Toby Young Continues Making the Same Friends
Because Toby Young isn't quite done milking his ill-fated tenure at Vanity Fair for every last drop of post-facto enrichment, he'll be back this summer with yet another memoir, containing yet more reminiscences of Graydon Carter. The Sound of No Hands Clapping is set for July publication, and a mole at The Book Standard today passes along some choice bits he found in an unedited copy of the (apparently long overdue) text:
On August 15, 2001, ten weeks before [How to Lose Friends and Alienate People] was due to be published in Britain, I received a call from Graydon's assistant asking me to email over those passages that mentioned him....
After some hesitation, I decided to email him the entire book.... Two weeks later I got an email from Graydon asking if it was too late to make any 'corrections.' I could hear the unmistakable sound of a can of worms being opened, but I also felt an obligation to hear him out. After all, he'd been a pretty generous employer for the best part of three years....

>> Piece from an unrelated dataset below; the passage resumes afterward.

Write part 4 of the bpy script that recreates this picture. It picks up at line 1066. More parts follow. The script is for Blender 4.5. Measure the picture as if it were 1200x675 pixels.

I received a lengthy email back containing twenty-four corrections, of which the following — number two — was fairly typical: 'Not to be unduly picky, but on page thirty-eight, you state that Art Cooper's office was bigger than mine. I never took a tape measure to Art's office, but it was generally acknowledged within the building that I had the largest of any editor's office.'
The passage he was most exercised about was one in which I summarized a profile of him that had appeared in New York magazine claiming he'd fabricated a number of items in his CV, including the fact that he'd graduated from Carleton University and worked as a speechwriter for Pierre Trudeau. He thought it unfair and embarrassing to bring up those 'bogus allegations.' 'Lose that section and I'll help plug your book in any way I can,' he wrote. 'I might even throw you a book party.'
In the end, I left the passage in, but added a sentence pointing out that Graydon vehemently denied the allegations. Needless to say, he did not throw me a party and, to this day, the book has never been mentioned in in the pages of Vanity Fair."
Stop the presses: Graydon is vain?! Who knew. With revelations like that, we have no doubt No Hands Clapping will fly off the shelves.